Starting over in France with his partner, composer Shuki Levy, Saban soon became a successful record producer. Saban Record’s first release, by a 9-year-old Israeli boy, Noam Kaniel, went platinum with sales of 2 million copies. Within seven years, the company had 15 gold and platinum records. Meanwhile, Saban Records began creating sound tracks for French TV shows and for the European versions of American shows such as “Dallas” and “Hart to Hart.”

In 1980, Saban decided to move to the United States, and after spending $150,000 to build a recording studio here, he began targeting the market for TV sound tracks. By 1983 his company had formed an association with Burbank-based DIC Enterprises, a leading producer of animated children’s programs. Saban produced original sound tracks to DIC shows such as “Inspector Gadget.” In 1985, Saban launched into program production by co-producing with DIC “Kidd Video,” a show for children that mixed animation with live action in an MTV-like format.

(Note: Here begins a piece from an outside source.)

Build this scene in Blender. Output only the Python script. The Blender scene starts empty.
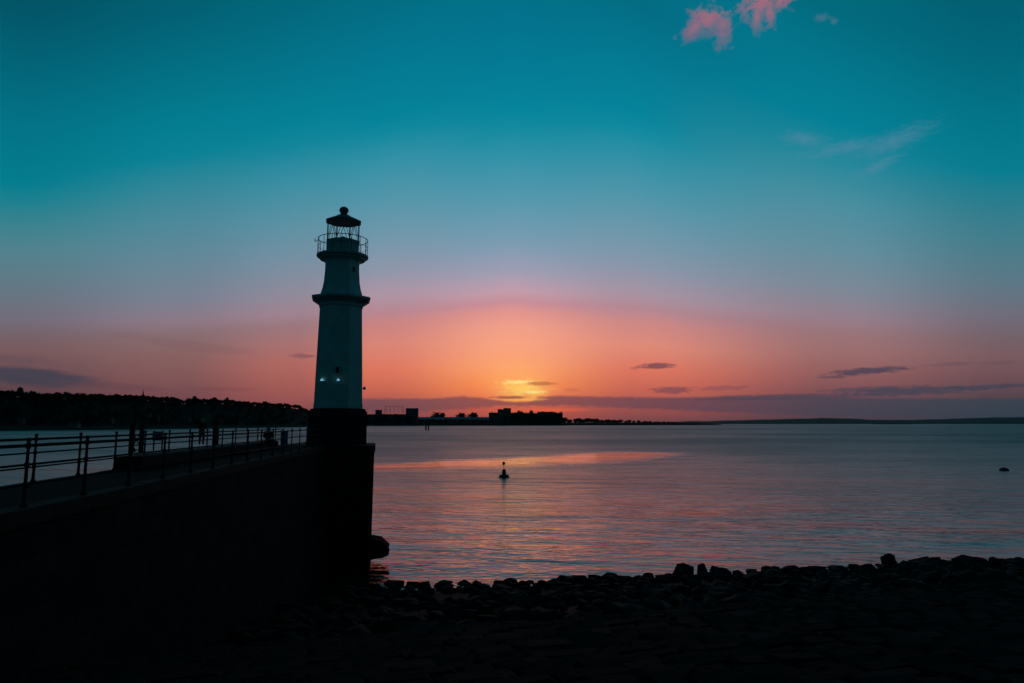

Phyllis Tucker Vinson, vice president of children’s programming for NBC, recalled meeting Saban in the early 1980s and being impressed with his new ideas. “We had been looking for a way to update Saturday morning music,” said Vinson. Saban “offered to do some demos for us. He came up quickly with a theme we liked. It was more contemporary and hip, and we thought kids were listening to hip music on radio and then tuning into TV and hearing babyish sounds.”

Today, Saban continues to run the business end of things, while his original partner, Levy--who is married to actress Deborah Shelton of “Dallas” fame--continues to write music.

Saban said he hopes to expand the company through acquisitions. He is also “dabbling” with a new record label and has signed his first artist, actor and musician Gary (“The Buddy Holly Story”) Busey.